▶ _Stated goal_
From the first line of the listing below to the line with "random.seed(7)", print each line exactly, and nothing more. Leave out the pictures.
|---|
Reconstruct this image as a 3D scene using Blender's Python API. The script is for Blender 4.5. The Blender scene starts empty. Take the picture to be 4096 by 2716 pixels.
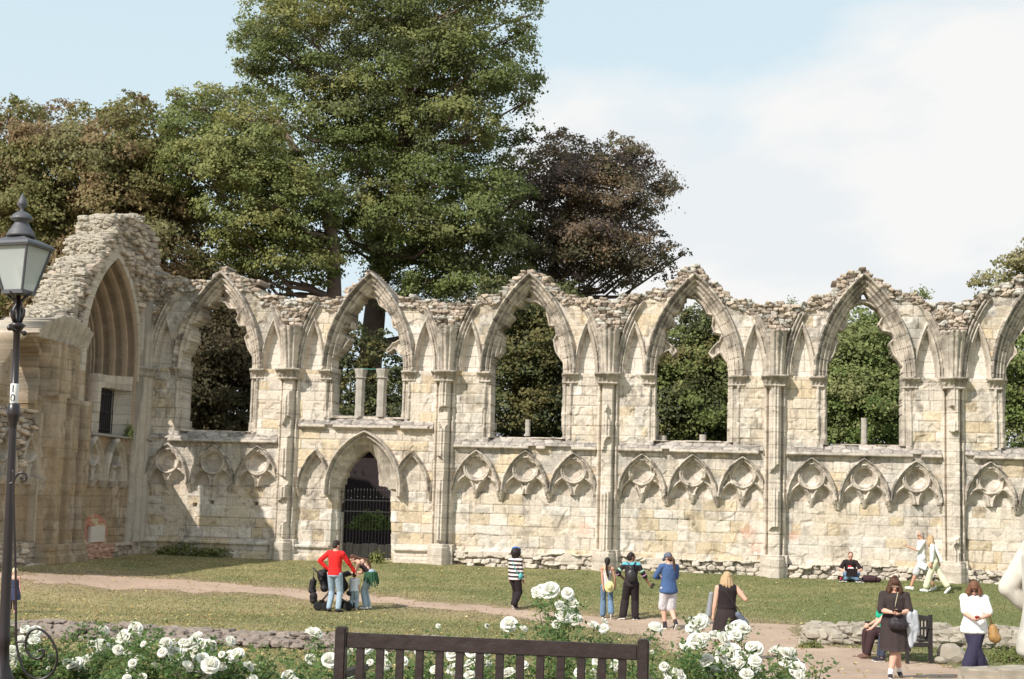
import bpy, bmesh, math, random
import numpy as np
from mathutils import Vector, Matrix, noise as mnoise

# ------------------------------------------------------------------ helpers
scene = bpy.context.scene
COL = scene.collection
F = 1422.5; CX, CY = 512.0, 339.5; CZ = 2.7
TILT = math.atan((500-339.5)/F); ROLL = 0.028
rng = np.random.default_rng(7)
random.seed(7)

def ray(x, y):
    a = (x-CX)/F; b = -(y-CY)/F
    c, s = math.cos(ROLL), math.sin(ROLL)
    a2 = a*c-b*s; b2 = a*s+b*c
    ct, st = math.cos(TILT), math.sin(TILT)
    return np.array([a2, ct-b2*st, st+b2*ct])

# the nave wall's plane: origin, direction along it, normal to the lawn
WP = np.array([-7.9, 49.05]); E = np.array([5.5, -.888]); E = E/np.linalg.norm(E); N = np.array([E[1], -E[0]])
TU = -5.0                                   # the cross wall meets it at u = TU
TP = WP+E*TU

def on_plane(x, y, p0, along, nrm):
    d = ray(x, y)
    t = p0.dot(nrm)/d[:2].dot(nrm); p = t*d
    return (p[:2]-p0).dot(along), p[2]+CZ
def wall_uz(sx, sy, w=0.0):                 # a measured point of the photograph (4096 wide) -> metres on the wall
    u, z = on_plane(sx/4, sy/4, WP+N*w, E, N); return u, z
def cross_tz(sx, sy, w=0.0):
    return on_plane(sx/4, sy/4, TP+E*w, N, E)

def ground_z_w(w):
    return np.interp(w, [-400, -60, -1, 0, 1.5, 5, 13, 20, 27, 31, 36, 41, 60, 400],
                        [2.5, .9, .55, .5, .42, .16, -.22, -.15, .15, .45, .85, 1.1, 1.15, 1.2])
def gz(x, y):
    x = np.asarray(x, float); y = np.asarray(y, float)
    w = (x-WP[0])*N[0]+(y-WP[1])*N[1]
    u = (x-WP[0])*E[0]+(y-WP[1])*E[1]
    near = np.clip(1-(u-TU-.5)/3.0, 0, 1)*np.clip((u-TU+4)/3, 0, 1)*np.clip(w/3, 0, 1)*np.clip((13-w)/3, 0, 1)
    return ground_z_w(w)+.03*np.sin(x*.7+1)*np.sin(y*.5)+near*np.clip(.42-ground_z_w(w), 0, 1)
def ground_hit(sx, sy, guess=30.0):          # where the sight line of a photo point meets the ground
    d = ray(sx/4, sy/4); t = 2.0
    while t < 120:
        p = d*t
        if p[2]+CZ < gz(p[0], p[1]): break
        t += .02
    return d[0]*t, d[1]*t
def at(sx, sy, depth):
    d = ray(sx/4, sy/4); t = depth/d[1]; return Vector((d[0]*t, depth, d[2]*t+CZ))

def tag(o, label=None, cat=None, group=None, kind=None):
    if label: o['label'] = label
    if cat: o['category'] = cat
    if group: o['group'] = group
    if kind: o['kind'] = kind
    return o
def empty(name, loc=(0, 0, 0), rz=0.0, parent=None):
    o = bpy.data.objects.new(name, None); COL.objects.link(o)
    o.location = loc; o.rotation_euler = (0, 0, rz)
    if parent: o.parent = parent
    return o
def link(name, me, mat=None, parent=None, loc=None):
    o = bpy.data.objects.new(name, me); COL.objects.link(o)
    if mat is not None and len(me.materials) == 0: me.materials.append(mat)
    if parent: o.parent = parent
    if loc is not None: o.location = loc
    return o
def np_mesh(name, verts, faces, cols=None, smooth=False):
    """verts (n,3), faces (m,k) arrays with constant k"""
    me = bpy.data.meshes.new(name)
    verts = np.asarray(verts, np.float32); faces = np.asarray(faces, np.int32)
    k = faces.shape[1]; m = faces.shape[0]
    me.vertices.add(len(verts)); me.vertices.foreach_set('co', verts.ravel())
    me.loops.add(m*k); me.loops.foreach_set('vertex_index', faces.ravel())
    me.polygons.add(m)
    me.polygons.foreach_set('loop_start', np.arange(0, m*k, k, dtype=np.int32))
    me.polygons.foreach_set('loop_total', np.full(m, k, np.int32))
    if smooth: me.polygons.foreach_set('use_smooth', np.ones(m, bool))
    if cols is not None:
        a = me.color_attributes.new('Col', 'FLOAT_COLOR', 'POINT')
        c4 = np.ones((len(verts), 4), np.float32); c4[:, :3] = cols
        a.data.foreach_set('color', c4.ravel())
    me.update(calc_edges=True)
    return me
class MB:
    """collects simple solids and links them as ONE mesh"""
    def __init__(s): s.v = []; s.f = []
    def add(s, vs, fs):
        b = len(s.v); s.v += [tuple(v) for v in vs]; s.f += [tuple(i+b for i in f) for f in fs]
    def box(s, c, d, rot=None, bev=0.0, taper=1.0):
        x, y, z = d[0]/2, d[1]/2, d[2]/2; M = rot or Matrix.Identity(3)
        c = Vector(c)
        if bev <= 0:
            vs = [(-x, -y, -z), (x, -y, -z), (x, y, -z), (-x, y, -z), (-x*taper, -y*taper, z), (x*taper, -y*taper, z), (x*taper, y*taper, z), (-x*taper, y*taper, z)]
            s.add([c+M@Vector(v) for v in vs], [(0, 3, 2, 1), (4, 5, 6, 7), (0, 1, 5, 4), (1, 2, 6, 5), (2, 3, 7, 6), (3, 0, 4, 7)])
        else:
            bm = bmesh.new(); bmesh.ops.create_cube(bm, size=1)
            for v in bm.verts: v.co = Vector((v.co.x*2*x, v.co.y*2*y, v.co.z*2*z))
            bmesh.ops.bevel(bm, geom=bm.edges[:], offset=bev, segments=2, affect='EDGES')
            bm.verts.index_update()
            s.add([c+M@v.co for v in bm.verts], [[v.index for v in f.verts] for f in bm.faces]); bm.free()
    def tube(s, pts, r, n=8, cap=True):
        pts = [Vector(p) for p in pts]; rs = r if isinstance(r, (list, tuple)) else [r]*len(pts)
        base = len(s.v); prev = None
        for i, p in enumerate(pts):
            if i == 0: t = pts[1]-p
            elif i == len(pts)-1: t = p-pts[i-1]
            else: t = pts[i+1]-pts[i-1]
            t.normalize()
            if prev is None:
                a = Vector((0, 0, 1)) if abs(t.z) < .9 else Vector((1, 0, 0))
                x = t.cross(a).normalized()
            else: x = (prev-t*prev.dot(t)).normalized()
            prev = x; y = t.cross(x)
            for k in range(n):
                an = 2*math.pi*k/n
                s.v.append(tuple(p+(x*math.cos(an)+y*math.sin(an))*rs[i]))
        for i in range(len(pts)-1):
            for k in range(n):
                a = base+i*n+k; b = base+i*n+(k+1) % n
                s.f.append((a, b, b+n, a+n))
        if cap:
            s.f.append(tuple(base+k for k in reversed(range(n)))); e = base+(len(pts)-1)*n
            s.f.append(tuple(e+k for k in range(n)))
    def lathe(s, prof, c=(0, 0, 0), n=24, sides=None, rot0=0.0, axis=None):
        n = sides or n; base = len(s.v); c = Vector(c)
        for r, z in prof:
            for k in range(n):
                an = 2*math.pi*k/n+rot0
                v = Vector((r*math.cos(an), r*math.sin(an), z))
                if axis: v = axis@v
                s.v.append(tuple(c+v))
        for i in range(len(prof)-1):
            for k in range(n):
                a = base+i*n+k; b = base+i*n+(k+1) % n
                s.f.append((a, b, b+n, a+n))
        s.f.append(tuple(base+k for k in reversed(range(n)))); e = base+(len(prof)-1)*n
        s.f.append(tuple(e+k for k in range(n)))
    def ell(s, c, r, n=10, rot=None):
        M = rot or Matrix.Identity(3); c = Vector(c); base = len(s.v); m = n//2+1
        for i in range(m+1):
            th = math.pi*i/m
            for k in range(n):
                ph = 2*math.pi*k/n
                s.v.append(tuple(c+M@Vector((r[0]*math.sin(th)*math.cos(ph), r[1]*math.sin(th)*math.sin(ph), -r[2]*math.cos(th)))))
        for i in range(m):
            for k in range(n):
                a = base+i*n+k; b = base+i*n+(k+1) % n
                s.f.append((a, b, b+n, a+n))
    def build(s, name, mat, parent=None, smooth=False, loc=None):
        me = bpy.data.meshes.new(name); me.from_pydata(s.v, [], s.f)
        if smooth:
            for p in me.polygons: p.use_smooth = True
        me.update()
        return link(name, me, mat, parent, loc)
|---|
▶ _Output of the task_
Reconstruct this image as a 3D scene using Blender's Python API. The script is for Blender 4.5. The Blender scene starts empty. Take the picture to be 4096 by 2716 pixels.
import bpy, bmesh, math, random
import numpy as np
from mathutils import Vector, Matrix, noise as mnoise

# ------------------------------------------------------------------ helpers
scene = bpy.context.scene
COL = scene.collection
F = 1422.5; CX, CY = 512.0, 339.5; CZ = 2.7
TILT = math.atan((500-339.5)/F); ROLL = 0.028
rng = np.random.default_rng(7)
random.seed(7)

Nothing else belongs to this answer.